** WHAT IS BEING ASKED **
Only the lines from the line containing "by 1366 pixels." to the line containing "from mathutils import Matrix, Vector, noise", with both of those lines, are to be repeated exactly. Leave the images out.

** LISTED RECORDS **
+--

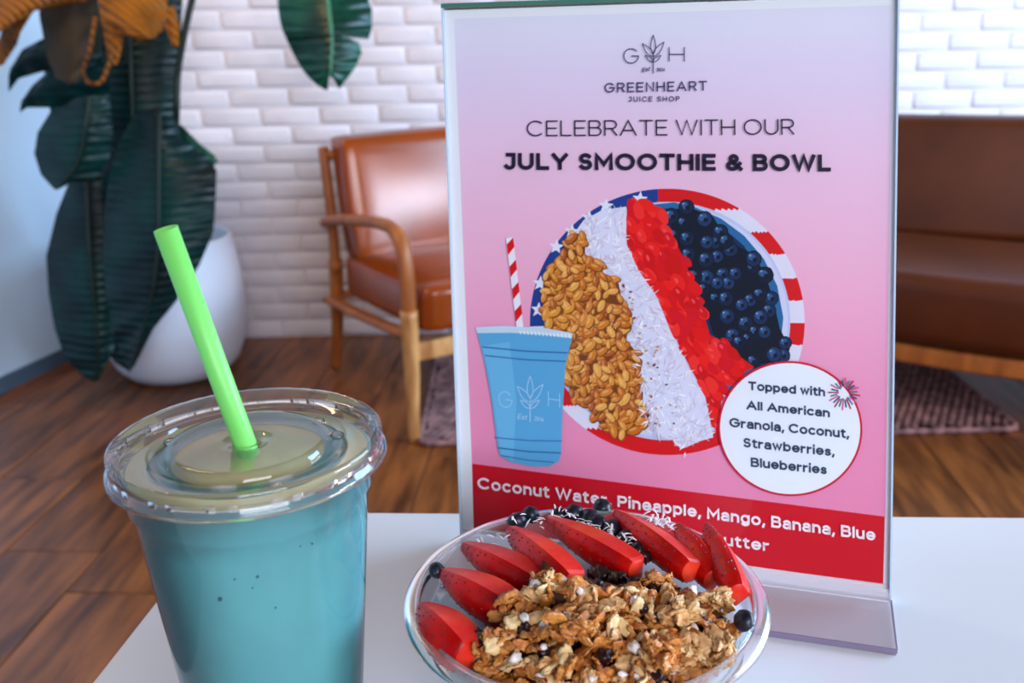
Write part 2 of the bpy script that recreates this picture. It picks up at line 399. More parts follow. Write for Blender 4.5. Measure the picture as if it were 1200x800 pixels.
# --- granola heap height over the bowl
def heap(x, y):
    u, w = x-BX, y-BY; r = math.hypot(u, w)
    h = .006+.013*math.exp(-((u+.004)**2+(w+.004)**2)/.0011)
    h += .010*math.exp(-((u+.019)**2+(w-.012)**2)/.00010)
    edge = max(0, min(1, (.064-r)/.014)); return RH-.013+ (h+.004)*edge
vs = [b0+Vector((0, 0, heap(BX, BY)-.004))]; fs = []; NR, NA = 14, 48
def infront(x, y, up=0):
    # the heap lies on the near side of the row of strawberries
    px, py = proj((x, y, T+RH+.004)); 
    lim = [(450, 905), (540, 782), (600, 722), (632, 690), (700, 704), (760, 692), (820, 684), (880, 716), (930, 735)]
    for (a, b), (c, d) in zip(lim, lim[1:]):
        if a <= px <= c: return py > -up+b+(d-b)*(px-a)/(c-a)
    return py > 740
for i in range(1, NR+1):
    for j in range(NA):
        a = 2*PI*j/NA; r = .0625*i/NR; x = BX+r*math.cos(a); y = BY+r*math.sin(a)
        z = heap(x, y)-.006 if infront(x, y, 26) else RH-.0165
        z += noise.noise(Vector((x*220, y*220, 0)))*.0016
        vs.append(Vector((x, y, T+z)))
for j in range(NA): fs.append((0, 1+j, 1+(j+1) % NA))
for i in range(NR-1):
    for j in range(NA):
        a = 1+i*NA+j; b = 1+i*NA+(j+1) % NA; fs.append((a, a+NA, b+NA, b))
tag(mesh('granola_crumbs', vs, fs, M_bed, None, True, (BX, BY, BZ-.01)), 'crumbly granola mass under the larger flakes in the bowl, darkened as shaded gaps', 'granola', kind='stuff')

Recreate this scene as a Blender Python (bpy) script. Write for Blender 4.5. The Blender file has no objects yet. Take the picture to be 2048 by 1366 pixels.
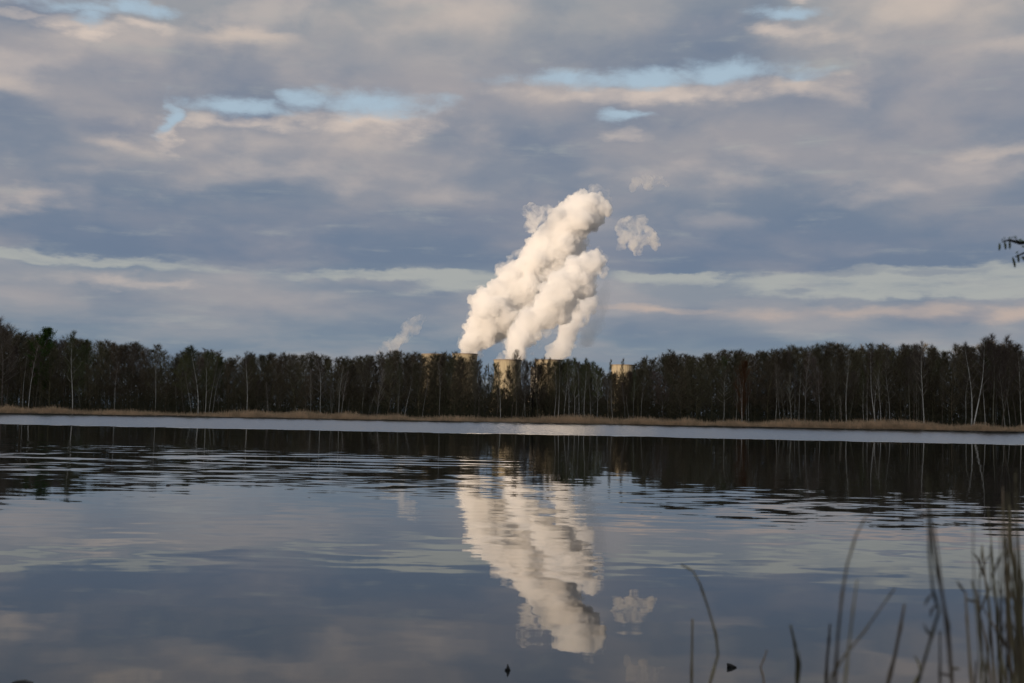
import bpy, math, random
import numpy as np
from mathutils import Matrix, Vector, noise

# ------------------------------------------------------------------ camera
sc = bpy.context.scene
R = math.radians
F = 2500.0            # focal length in pixels of a 2048 wide frame
EYE = 1.6
PITCH, ROLL = math.atan(151 / F), R(1.008)
cam_d = bpy.data.cameras.new("camera")
cam = bpy.data.objects.new("camera", cam_d)
sc.collection.objects.link(cam)
cam_d.sensor_width = 36.0
cam_d.lens = 36.0 * F / 2048
cam_d.clip_start = 0.1
cam_d.clip_end = 60000
M = Matrix.Translation((0, 0, EYE)) @ Matrix.Rotation(R(90) + PITCH, 4, 'X') @ Matrix.Rotation(ROLL, 4, 'Z')
cam.matrix_world = M
cam_d.dof.use_dof = True
cam_d.dof.focus_distance = 420
cam_d.dof.aperture_fstop = 4.5
sc.camera = cam
M3 = M.to_3x3()

def at(x, y, Y):
    """world point seen at photo pixel x, y whose world Y is given"""
    v = M3 @ Vector((x - 1024, -(y - 683), -F))
    v *= Y / v.y
    return Vector((v.x, v.y, v.z + EYE))

def hor(x):
    return 816 + 0.0176 * x

# ------------------------------------------------------------------ sun
SUN_EL, SUN_AZ = R(6.5), R(-135)        # azimuth from +Y, clockwise
sdir = Vector((math.sin(SUN_AZ) * math.cos(SUN_EL), math.cos(SUN_AZ) * math.cos(SUN_EL), math.sin(SUN_EL)))
sun_d = bpy.data.lights.new("sun", 'SUN')
sun_d.energy = 5.0
sun_d.angle = R(0.5)
sun_d.color = (1.0, 0.77, 0.55)
sun = bpy.data.objects.new("sun", sun_d)
sun.rotation_euler = sdir.to_track_quat('Z', 'Y').to_euler()
sun.location = (0, -20, 60)
sc.collection.objects.link(sun)

# ------------------------------------------------------------------ node helper
class G:
    def __init__(s, nt):
        s.nt = nt
        nt.nodes.clear()
    def n(s, t, **kw):
        nd = s.nt.nodes.new(t)
        for k, v in kw.items():
            setattr(nd, k, v)
        return nd
    def put(s, sock, v):
        if isinstance(v, bpy.types.NodeSocket):
            s.nt.links.new(v, sock)
        elif v is not None:
            sock.default_value = v
    def m(s, op, a, b=None, c=None, clamp=False):
        nd = s.n('ShaderNodeMath', operation=op, use_clamp=clamp)
        for i, v in enumerate((a, b, c)):
            s.put(nd.inputs[i], v)
        return nd.outputs[0]
    def vm(s, op, a, b=None, c=None):
        nd = s.n('ShaderNodeVectorMath', operation=op)
        for i, v in enumerate((a, b, c)):
            if v is not None:
                s.put(nd.inputs[i], v)
        return nd.outputs[1] if op in ('LENGTH', 'DOT_PRODUCT', 'DISTANCE') else nd.outputs[0]
    def sep(s, v):
        nd = s.n('ShaderNodeSeparateXYZ'); s.put(nd.inputs[0], v)
        return nd.outputs
    def comb(s, x, y, z=0.0):
        nd = s.n('ShaderNodeCombineXYZ')
        for i, v in enumerate((x, y, z)):
            s.put(nd.inputs[i], v)
        return nd.outputs[0]
    def noise(s, vec, scale=1.0, detail=4.0, rough=0.5, dist=0.0, out=0):
        nd = s.n('ShaderNodeTexNoise', noise_dimensions='3D')
        s.put(nd.inputs['Vector'], vec); s.put(nd.inputs['Scale'], scale)
        nd.inputs['Detail'].default_value = detail
        nd.inputs['Roughness'].default_value = rough
        nd.inputs['Distortion'].default_value = dist
        return nd.outputs[out]
    def mr(s, v, a, b, c=0.0, d=1.0, interp='SMOOTHSTEP'):
        nd = s.n('ShaderNodeMapRange', interpolation_type=interp)
        for i, q in enumerate((v, a, b, c, d)):
            s.put(nd.inputs[i], q)
        return nd.outputs[0]
    def mix(s, f, a, b, mode='MIX'):
        nd = s.n('ShaderNodeMix', data_type='RGBA', blend_type=mode)
        s.put(nd.inputs[0], f); s.put(nd.inputs[6], a); s.put(nd.inputs[7], b)
        return nd.outputs[2]
    def ramp(s, f, stops, interp='LINEAR'):
        nd = s.n('ShaderNodeValToRGB')
        cr = nd.color_ramp
        cr.interpolation = interp
        while len(cr.elements) < len(stops):
            cr.elements.new(0.5)
        for e, (p, c) in zip(cr.elements, stops):
            e.position = p
            e.color = tuple(c) + (1,) if len(c) == 3 else c
        s.put(nd.inputs[0], f)
        return nd.outputs[0]

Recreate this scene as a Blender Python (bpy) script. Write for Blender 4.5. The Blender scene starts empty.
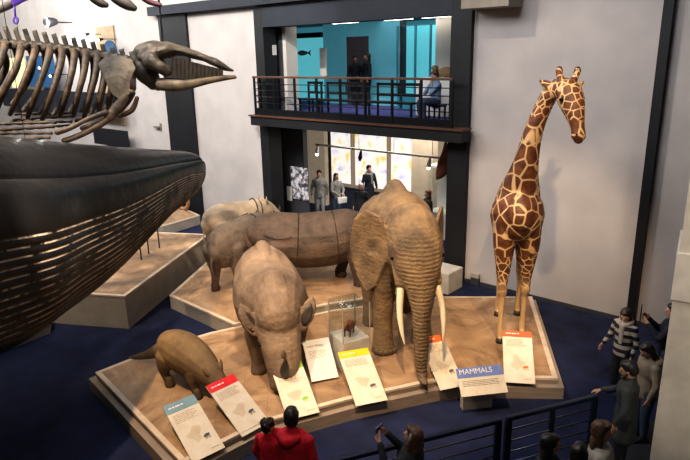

+--

** WRITTEN ANSWER **
Recreate this scene as a Blender Python (bpy) script. Write for Blender 4.5. The Blender file has no objects yet. Take the picture to be 2048 by 1366 pixels.
import bpy, math, random
import numpy as np
from mathutils import Matrix, Vector, noise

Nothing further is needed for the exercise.